Immer noch stehen die meisten alten Häuser leer und verfallen vor sich hin. Aber dennoch hat die moderne Zeit hat hier Einzug gehalten. In der Taverne an der alten Platane, dem Platanos, gibt es einen kostenlosen wireless Internetzugang für jedermann. Oft trifft man früh morgens im Platanos, noch lange bevor das Lokal geöffnet hat Leute, die mit dem Laptop im Internet surfen oder ihre mails abrufen. Die beiden jungen Söhne der alten Wirtsleute mit ihren jungen Frauen haben das Lokal sehr schön ausgebaut und es gibt jetzt dort wirklich gutes Essen. Und hier ist auch der einzige Ort, an dem man Touristen trifft, die hier zum Essen kommen. Ansonsten „gehört“ Lachania dem bunten Volk von Hausbesitzern oder regelmäßigen Gästen.

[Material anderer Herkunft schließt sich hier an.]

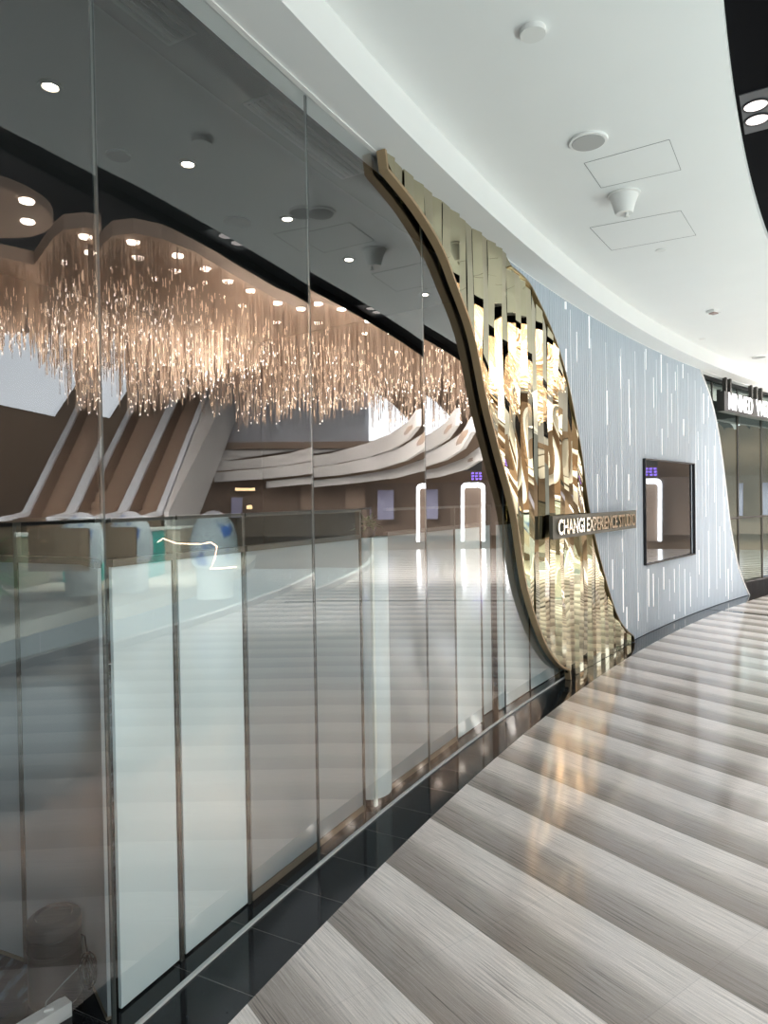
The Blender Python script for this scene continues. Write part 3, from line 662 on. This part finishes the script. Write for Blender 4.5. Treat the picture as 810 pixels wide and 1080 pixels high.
while cnt < 3600:
    x = R2.uniform(-40, 530); y = 250+175*R2.random()
    if not inside(x, y, out): continue
    p = onz(x, y, ZP); dpt = p.y
    L = R2.uniform(.5, 1.45)*(1+.25*math.sin(p.x*1.3+p.y*.9)); top = ZP; zb = ZP-.3-L
    w_ = dpt*.00055
    thin(rb, p.x, p.y, zb, top, w_*.8)
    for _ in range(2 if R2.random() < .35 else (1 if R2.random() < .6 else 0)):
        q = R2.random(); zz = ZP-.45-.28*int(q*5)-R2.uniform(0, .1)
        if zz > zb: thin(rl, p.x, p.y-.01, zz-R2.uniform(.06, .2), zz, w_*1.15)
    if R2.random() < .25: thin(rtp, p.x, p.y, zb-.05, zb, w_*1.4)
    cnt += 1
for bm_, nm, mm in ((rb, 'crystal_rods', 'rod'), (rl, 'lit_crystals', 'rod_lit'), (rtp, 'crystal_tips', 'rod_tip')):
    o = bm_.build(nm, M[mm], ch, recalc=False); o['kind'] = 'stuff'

b = MB(m1); b.prism(poly_on(8.2, [(-300, 120), (-300, 345), (560, 420), (700, 400), (300, 250), (150, 120)]), (0, 0, .2)); struct(b.build('ceiling_hall', mat('hall_ceiling', (.045, .045, .047), .8)))
# white curved wall, its brightness put in as emission
def upright(bm, pts, depth, th): bm.prism([at(x, y, depth) for x, y in pts], (0, th, 0))
b = MB(m1); upright(b, [(-60, 270), (0, 292), (50, 317), (90, 335), (125, 360), (146, 388), (130, 412), (112, 440), (50, 427), (-60, 405)], 27, .3)
tag(b.build('curved_glow_wall', M['wall_glow']), 'large white curved wall with added glow, high in the hall reflected at left', 'glowing wall')
# escalators
def esc(x0b, x0t, x1b, x1t, lab, steps=True):
    zb, zt = 18.0, 26.8
    A0_, A1_ = at(x0b, 541, zb), at(x0t, 379, zt); B0_, B1_ = at(x1b, 541, zb), at(x1t, 379, zt)
    t = empty('escalator', m1(A0_), lab, 'escalator', 'pair of escalators')
    for (a, c) in ((A0_, A1_), (B0_, B1_)):
        flat0 = a+Vector((0, -1.2, -.1)); flat1 = c+Vector((.02, 1.4, 0))
        b = MB(m1); b.beam(a, c, .16, .10, (1, 0, 0)); b.beam(flat0, a, .16, .1, (1, 0, 0)); b.beam(c, flat1, .16, .1, (1, 0, 0)); b.build('handrail', M['handrail'], t)
        b = MB(m1); dz = Vector((0, 0, .85)); tx = Vector((.02, 0, 0))
        b.box8([a-tx-dz, a+tx-dz, c+tx-dz, c-tx-dz, a-tx, a+tx, c+tx, c-tx]); b.build('side_panel', M['step'], t)
    b = MB(m1); n_ = 22; dz = Vector((0, 0, .9))
    for k in range(n_):
        a = A0_.lerp(A1_, k/n_)-dz; c = B0_.lerp(B1_, k/n_)-dz; a2 = A0_.lerp(A1_, (k+1)/n_)-dz; c2 = B0_.lerp(B1_, (k+1)/n_)-dz
        a2l = Vector((a2.x, a2.y, a.z)); c2l = Vector((c2.x, c2.y, c.z)); dn = Vector((0, 0, -.5))
        b.box8([a+dn, c+dn, c2l+dn, a2l+dn, a+Vector((0, 0, .15)), c+Vector((0, 0, .15)), c2l+Vector((0, 0, .15)), a2l+Vector((0, 0, .15))])
    b.build('steps', M['step'], t); return A0_, A1_, B0_, B1_, t
esc(84, 164, 127, 202, 'left escalator of the pair rising to the upper floor')
_, _, B0_, B1_, t = esc(130, 205, 168, 231, 'right escalator of the pair with pale side cladding')
b = MB(m1); q0_, q1_ = B0_+Vector((.12, 0, .03)), B1_+Vector((.12, 0, .03)); dz = Vector((0, 0, 1.9))
b.prism([q0_-dz*1.1, q0_, q1_, q1_+Vector((.6, .3, -.15)), q1_+Vector((.6, .3, -.95))-dz*.35], (.12, 0, 0)); b.build('cladding', M['clad'], t)
# upper floor slab / parapet, white wall beside it brightened by emission
b = MB(m2); upright(b, [(262, 401), (350, 400), (388, 406), (388, 466), (262, 468)], 27.6, .4); struct(b.build('wall_parapet', M['slab']))
b = MB(m2); upright(b, [(262, 467), (400, 465), (400, 472), (262, 474)], 27.2, .4); struct(b.build('trim_9', M['brown_dk']))
b = MB(m2); upright(b, [(388.5, 409), (412, 424), (434, 447), (424, 457), (404, 464), (388.5, 467)], 27.5, .3)
tag(b.build('gable_glow_wall', M['wall_glow']), 'pointed white wall with added glow beside the grey parapet in the hall', 'glowing wall')
b = MB(m2); upright(b, [(262, 473), (372, 472), (262, 489)], 28.4, .3); struct(b.build('wall_bulkhead', M['terrace']))
# sweeping terraces
def terrace(pts, lab):          # (x, y_top, y_bottom, depth)
    b = MB(m2); vs = []; v2 = []; n_ = 0; q = []
    for i in range(len(pts)-1):
        for k in range(6): q.append([pts[i][j]+(pts[i+1][j]-pts[i][j])*k/6 for j in range(4)])
    q.append(list(pts[-1]))
    for x, yt, yb, dp in q:
        a = at(x, yt, dp); c = at(x, yb, dp); back = Vector((-.10, .18, 0)); vs += [a, c, c+back, a+back]; b2 = Vector((-.25, 1.3, .02)); v2 += [c+back*.5+Vector((0, 0, .03)), c+b2+Vector((0, 0, .03)), c+b2+Vector((0, 0, .1)), c+back*.5+Vector((0, 0, .1))]
    n_ = len(q); fs = [(i*4+k, i*4+(k+1) % 4, i*4+4+(k+1) % 4, i*4+4+k) for i in range(n_-1) for k in range(4)]+[(3, 2, 1, 0), (n_*4-4, n_*4-3, n_*4-2, n_*4-1)]
    t = empty('curved_terrace', m2(at(pts[0][0], pts[0][2], pts[0][3])), lab, 'terrace'); b.add(vs, fs); b.build('fascia', M['terrace'], t, smooth=True); b = MB(m2); b.add(v2, fs); b.build('soffit', M['brown_dk'], t, smooth=True)
terrace([(268, 487, 497, 27), (310, 484, 494, 26), (350, 478, 490, 24), (390, 467, 482, 21), (415, 457, 474, 18.5), (433, 445, 463, 16.5), (444, 431, 449, 15)], 'upper sweeping pale curved terrace edge in the hall')
terrace([(276, 498, 508, 26.5), (320, 494, 505, 25.5), (360, 489, 501, 23.5), (400, 480, 495, 20.5), (430, 469, 486, 17.5), (450, 457, 474, 15.5), (462, 440, 456, 14)], 'middle sweeping pale curved terrace edge in the hall')
terrace([(330, 507, 514, 26), (380, 501, 509, 24), (420, 494, 504, 21), (450, 484, 496, 18), (468, 472, 486, 16)], 'lowest sweeping pale curved terrace edge in the hall')
# brown walls behind everything
b = MB(m1); upright(b, [(-700, 200), (480, 200), (480, 600), (-700, 600)], 31.5, .3); struct(b.build('wall_hall', M['brown']))
b = MB(m1); upright(b, [(480, 200), (2600, 200), (2600, 600), (480, 600)], 31.5, .3); struct(b.build('wall_far', speckle(mat('grey_wall', (.26, .275, .27), .7), .06, 2)))
b = MB(m2); upright(b, [(240, 512), (520, 508), (520, 565), (240, 565)], 29.5, .3); struct(b.build('wall_shops', M['brown_dk']))
# shopfront lights and displays
for (x0, x1, y0, y1, mm, lab) in ((296, 316, 514, 517, 'warmlit', 'warm strip light over a dark shop counter in the hall'), (308, 313, 532, 536, 'warmlit', 'small warm shelf light low in the hall shopfront'), (292, 303, 524, 545, 'poster', 'small pale standing display in the hall'),
                                 (398, 415, 517, 548, 'poster', 'tall purple display board in the hall'), (364, 385, 511, 540, 'step', 'dark board beside the tall purple display')):
    b = MB(m2); upright(b, [(x0, y0), (x1, y0), (x1, y1), (x0, y1)], 27.8, .15); tag(b.build('display_board' if mm != 'warmlit' else 'strip_light', M[mm]), lab, 'display' if mm != 'warmlit' else 'light')
# lit portal
b = MB(m3); po = []; x0, x1, yt, yb, r_ = 486.5, 511.5, 509, 571, 5
def rr(x0, x1, yt, yb, r_):
    o = [(x0, yb)]
    for k in range(7): a = PI+PI/2*k/6; o.append((x0+r_+r_*math.cos(a), yt+r_+r_*math.sin(a)))
    for k in range(7): a = -PI/2+PI/2*k/6; o.append((x1-r_+r_*math.cos(a), yt+r_+r_*math.sin(a)))
    return o+[(x1, yb)]
oo, ii = rr(x0, x1, yt, yb, 5.5), rr(x0+3, x1-3, yt+5, yb, 3.5); D_ = 28
vo = [at(x, y, D_) for x, y in oo]; vi = [at(x, y, D_) for x, y in ii]; k = len(vo); off = Vector((0, .25, 0))
b.add(vo+vi+[p+off for p in vo]+[p+off for p in vi], [(i, i+1, k+i+1, k+i) for i in range(k-1)]+[(2*k+i, 3*k+i, 3*k+i+1, 2*k+i+1) for i in range(k-1)]+[(i, 2*k+i, 2*k+i+1, i+1) for i in range(k-1)]+[(k+i, k+i+1, 3*k+i+1, 3*k+i) for i in range(k-1)]+[(0, k, 3*k, 2*k), (k-1, 3*k-1, 4*k-1, 2*k-1)])
tag(b.build('lit_portal', M['arch_lit']), 'glowing white rounded portal frame standing in the hall', 'portal')
b = MB(m3); upright(b, [(489.5, 514), (508.5, 514), (508.5, 571), (489.5, 571)], 28.3, .2); struct(b.build('door_1', M['brown_dk']))
b = MB(m3)
for k in range(9): x = 497+(k % 3)*3.9+random.uniform(-.4, .4); y = 498.5+(k//3)*3; upright(b, [(x, y), (x+2.6, y-.4), (x+2.8, y+1.4), (x+.5, y+1.9)], 27.4, .05)
tag(b.build('neon_sign', M['purple']), 'small purple neon sign above the white portal', 'sign')
b = MB(m3); upright(b, [(487, 484), (508, 484), (508, 496.5), (487, 496.5)], 27.8, .1); tag(b.build('sign_board', M['dark_metal']), 'dark hanging sign board over the portal', 'sign')
# domes, planters, neon line, panels
def dome(x, depth, lab):
    c = at(x, 560, depth); c.z = 0; t = empty('dome_display', m1(c), lab, 'dome', 'patterned domes')
    b = MB(m1); prof = [(.36, .55), (.40, .75), (.39, .98), (.33, 1.2), (.22, 1.36), (.10, 1.43), (.01, 1.45)]; b.lathe(c, prof, 28); b.build('shell', M['egg'], t, smooth=True)
    b = MB(m1); b.lathe(c, [(.3, -.02), (.3, .5), (.36, .55)], 28); b.build('base', M['white'], t)
dome(225, 11.5, 'white dome with blue pattern nearest the middle of the hall'); dome(137, 12.5, 'white dome with blue pattern next to the beige panels')
for (x0, x1, lab) in ((82, 142, 'large flat beige panel behind the balustrade'), (20, 66, 'smaller flat beige panel behind the balustrade')):
    b = MB(m1); b.prism([at(x0, 556, 11), at(x1, 556, 11), at(x1, 600, 11), at(x0, 600, 11)], (0, .08, 0)); tag(b.build('beige_panel', M['brown']), lab, 'panel')
nl = [(165, 572), (171, 568), (185, 573), (211, 574), (221, 572), (228, 576), (226, 588), (221, 600), (248, 598)]
b = MB(m1); b.tube([at(x, y, 7.4) for x, y in nl], .008, 6); tag(b.build('neon_line', M['neon']), 'thin warm neon light line bent in a zigzag', 'light line')
def planter(phi, R, s_, lab, red=False):
    c = P(phi, R, -.02); t = empty('planter', c, lab, 'planter')
    MB().lathe(c, [(.26*s_, 0), (.34*s_, .5), (.30*s_, .5)], 20).build('pot', M['white'], t, smooth=True)
    leaves(c+Vector((0, 0, .5)), 140, 1.1*s_, M['leaf'], t, wid=.06)
for i, (q, R_, s_, l) in enumerate(((34, 23.4, 1.0, 'leafy planter just beyond the balustrade, left of the red bench'), (38, 23.2, 1.2, 'tall leafy planter beyond the balustrade next to the red bench'), (42.5, 20.5, 1.1, 'leafy planter beyond the balustrade towards the far end'), (46.5, 19.5, .9, 'last leafy planter beyond the balustrade at the far end'), (44, 17.5, 1.6, 'big leafy planter farther out in the hall'))):
    planter(q, R_, s_, l)
for q, R_, s_, l in ((51, 19.3, 1.0, 'leafy planter at the far side of the hall, behind the teal kiosk'),):
    planter(q, R_, s_, l)
for q, R_, col_, l in ((51.5, 22, (.03, .32, .30), 'low teal kiosk in the hall'), (54.8, 22.3, (.40, .34, .28), 'low beige kiosk in the hall'), (48.6, 21, (.32, .28, .2), 'low ochre kiosk in the hall')):
    c = P(q, R_, -.02); t = empty('kiosk', c, l, 'kiosk'); a_ = -math.radians(q)
    MB().box(c+Vector((0, 0, .5)), .7, 1.1, 1.0, a_).build('counter', mat('kiosk_paint', col_, .4), t); MB().box(c+Vector((0, 0, 1.03)), .8, 1.2, .05, a_).build('counter_top', M['white'], t)
c = P(36, 20.6, -.02); t = empty('bench', c, 'red upholstered bench beyond the balustrade', 'bench')
MB().box(c+Vector((0, 0, .42)), .5, 1.6, .16, -math.radians(35)).build('seat', M['red'], t); MB().box(c+inward(35)*.22+Vector((0, 0, .72)), .12, 1.6, .5, -math.radians(35)).build('backrest', M['red'], t)
for s_ in (-.6, .6): MB().box(c+along(35)*s_+Vector((0, 0, .16)), .4, .08, .36, -math.radians(35)).build('leg', M['dark_metal'], t)

# added unseen fill lamps brightening the hall's escalators, terraces, copper ceiling and domes
def vlight(name, mf, loc, target, sx, sy, pw, col):
    area(name, mf(Vector(loc)), mf(Vector(target)), sx, sy, pw, col)
vlight('hall_fill', m1, at(150, 470, 13)+Vector((0, 0, 1.2)), at(150, 470, 13)+Vector((-.1, 10, .6)), 9, 2.0, 3300, (1, .95, .9))
vlight('hall_fill', m2, at(340, 420, 12), at(340, 420, 12)+Vector((.5, 10, .4)), 6, 2, 2200, (1, .96, .92))
vlight('chandelier_glow', m1, (-4.5, 15.5, 5.0), (-4.4, 15.5, 9), 9, 5, 125, (1, .76, .54))
vlight('chandelier_glow', m1, (-1.5, 21, 5.0), (-1.4, 21, 9), 8, 5, 105, (1, .76, .54))
vlight('hall_fill', m1, at(190, 440, 8.6), at(190, 560, 11.5), 4, 1.2, 500, (.95, .97, 1))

Jetzt muss ich aufhören zu schreiben, weil ich gleich wieder runter fahre ans Meer mit einem langen Sand- und Kiesstrand, der fast vollkommen menschenleer ist. Nur am Sonntag wird er von Griechen aus der Stadt bevölkert. Das Wasser ist klar und warm. Aber leider ist es, wie fast das gesamte Mittelmeer nahezu fischlos. Nur hin und wieder sieht man einmal ein oder zwei Fische, wo früher einmal ganze Schwärme zu sehen waren.